• **WHAT YOU SHOULD DO**: Count, in the entries, the lines with "empty". Answer with the number only.

• **MATERIAL SUPPLIED**:
◆ ◆ ◆ ◆
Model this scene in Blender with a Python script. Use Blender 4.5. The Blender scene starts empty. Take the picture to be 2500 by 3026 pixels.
◆ ◆ ◆ ◆
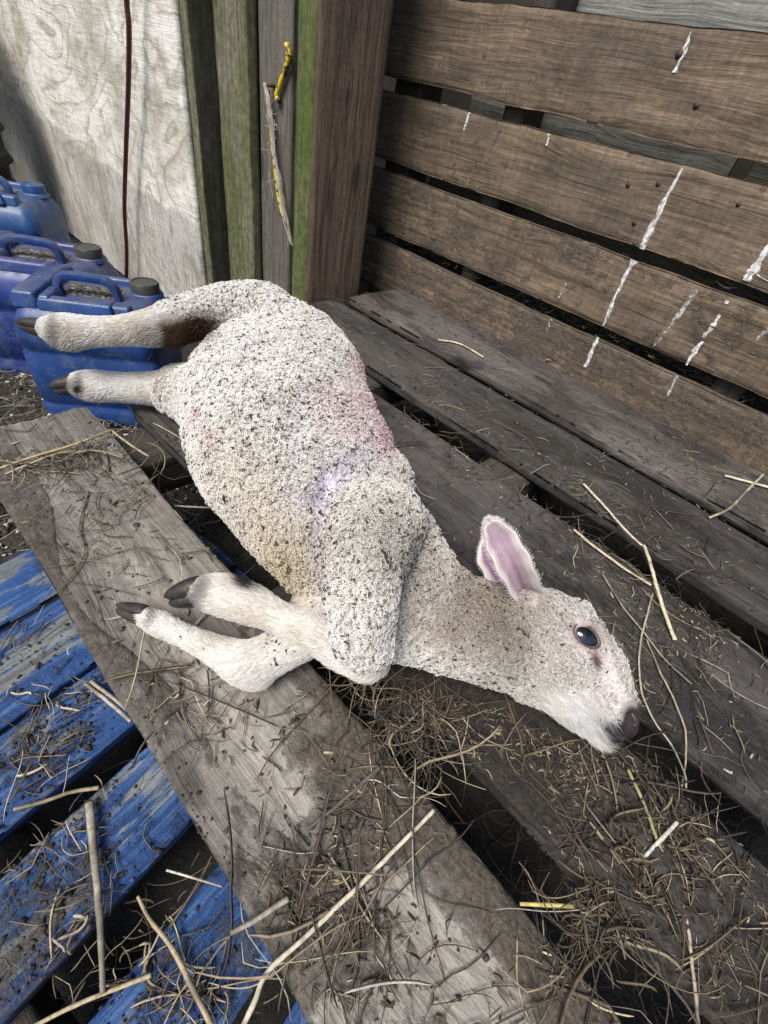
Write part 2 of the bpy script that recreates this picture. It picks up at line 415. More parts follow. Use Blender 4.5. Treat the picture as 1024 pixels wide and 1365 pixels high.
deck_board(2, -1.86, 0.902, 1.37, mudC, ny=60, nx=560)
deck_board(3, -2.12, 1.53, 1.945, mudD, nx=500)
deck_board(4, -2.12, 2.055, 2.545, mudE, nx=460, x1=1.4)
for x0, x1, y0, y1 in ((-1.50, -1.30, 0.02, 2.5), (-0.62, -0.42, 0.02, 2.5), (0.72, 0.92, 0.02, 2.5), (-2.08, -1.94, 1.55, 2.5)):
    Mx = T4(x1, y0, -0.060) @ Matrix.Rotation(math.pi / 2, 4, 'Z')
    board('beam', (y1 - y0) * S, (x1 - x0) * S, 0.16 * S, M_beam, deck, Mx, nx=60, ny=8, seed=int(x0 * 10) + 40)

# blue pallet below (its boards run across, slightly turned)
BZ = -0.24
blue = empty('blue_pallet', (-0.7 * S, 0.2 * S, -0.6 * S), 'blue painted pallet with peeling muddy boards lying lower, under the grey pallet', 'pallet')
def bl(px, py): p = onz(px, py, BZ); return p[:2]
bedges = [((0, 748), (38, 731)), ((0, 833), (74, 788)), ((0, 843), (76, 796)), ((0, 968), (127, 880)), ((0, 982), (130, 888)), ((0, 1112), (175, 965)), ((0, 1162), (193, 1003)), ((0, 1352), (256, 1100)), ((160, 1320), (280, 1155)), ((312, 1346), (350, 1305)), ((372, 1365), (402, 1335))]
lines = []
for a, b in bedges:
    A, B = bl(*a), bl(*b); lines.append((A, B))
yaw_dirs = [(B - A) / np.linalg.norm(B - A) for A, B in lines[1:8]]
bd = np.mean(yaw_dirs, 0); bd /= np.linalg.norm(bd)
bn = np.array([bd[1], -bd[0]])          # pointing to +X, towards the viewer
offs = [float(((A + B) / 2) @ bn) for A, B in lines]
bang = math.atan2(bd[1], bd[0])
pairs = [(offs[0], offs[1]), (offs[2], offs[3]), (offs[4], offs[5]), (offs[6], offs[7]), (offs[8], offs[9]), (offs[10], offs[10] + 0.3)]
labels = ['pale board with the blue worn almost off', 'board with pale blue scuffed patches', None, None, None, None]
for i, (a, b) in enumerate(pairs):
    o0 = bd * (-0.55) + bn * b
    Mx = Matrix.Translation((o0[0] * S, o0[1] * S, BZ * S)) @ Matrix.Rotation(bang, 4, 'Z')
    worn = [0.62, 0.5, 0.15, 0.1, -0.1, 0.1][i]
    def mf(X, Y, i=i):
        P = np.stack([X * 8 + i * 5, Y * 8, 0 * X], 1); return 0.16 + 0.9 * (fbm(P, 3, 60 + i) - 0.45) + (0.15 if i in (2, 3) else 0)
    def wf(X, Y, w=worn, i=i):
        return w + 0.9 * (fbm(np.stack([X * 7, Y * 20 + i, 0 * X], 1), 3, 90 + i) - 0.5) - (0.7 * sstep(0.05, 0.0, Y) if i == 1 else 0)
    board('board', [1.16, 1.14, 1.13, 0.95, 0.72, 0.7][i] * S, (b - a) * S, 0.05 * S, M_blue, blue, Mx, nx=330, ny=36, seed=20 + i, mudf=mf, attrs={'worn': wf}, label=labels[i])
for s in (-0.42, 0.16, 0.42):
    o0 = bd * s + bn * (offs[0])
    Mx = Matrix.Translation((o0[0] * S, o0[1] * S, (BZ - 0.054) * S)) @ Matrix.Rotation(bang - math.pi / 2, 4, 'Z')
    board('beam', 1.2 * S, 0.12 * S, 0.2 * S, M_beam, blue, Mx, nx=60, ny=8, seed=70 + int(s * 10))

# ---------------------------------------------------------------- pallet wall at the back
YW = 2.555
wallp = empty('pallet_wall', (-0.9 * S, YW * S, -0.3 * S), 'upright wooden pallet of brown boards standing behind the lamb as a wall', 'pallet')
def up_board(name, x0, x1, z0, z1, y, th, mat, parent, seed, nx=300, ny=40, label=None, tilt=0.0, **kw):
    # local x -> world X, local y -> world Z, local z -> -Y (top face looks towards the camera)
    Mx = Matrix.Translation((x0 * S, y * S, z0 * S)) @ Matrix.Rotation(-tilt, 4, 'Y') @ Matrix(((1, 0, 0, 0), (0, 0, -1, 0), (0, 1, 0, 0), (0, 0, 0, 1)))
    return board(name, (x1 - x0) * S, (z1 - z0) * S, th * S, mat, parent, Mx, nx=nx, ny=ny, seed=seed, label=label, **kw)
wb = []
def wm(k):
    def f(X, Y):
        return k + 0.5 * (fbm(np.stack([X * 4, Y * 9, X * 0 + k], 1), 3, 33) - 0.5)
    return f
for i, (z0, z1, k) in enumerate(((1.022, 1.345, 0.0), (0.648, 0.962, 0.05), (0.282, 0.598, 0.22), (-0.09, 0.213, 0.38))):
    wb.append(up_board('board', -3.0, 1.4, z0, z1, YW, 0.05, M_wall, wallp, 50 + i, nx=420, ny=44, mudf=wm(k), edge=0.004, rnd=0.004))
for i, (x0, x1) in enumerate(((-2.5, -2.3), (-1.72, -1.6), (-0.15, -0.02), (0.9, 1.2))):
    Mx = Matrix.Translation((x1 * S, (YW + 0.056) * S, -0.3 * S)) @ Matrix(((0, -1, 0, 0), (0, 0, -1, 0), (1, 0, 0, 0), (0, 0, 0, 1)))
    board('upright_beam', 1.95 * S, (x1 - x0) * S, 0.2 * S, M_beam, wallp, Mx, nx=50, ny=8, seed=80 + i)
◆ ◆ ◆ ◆
• **TASK RESULT**: 3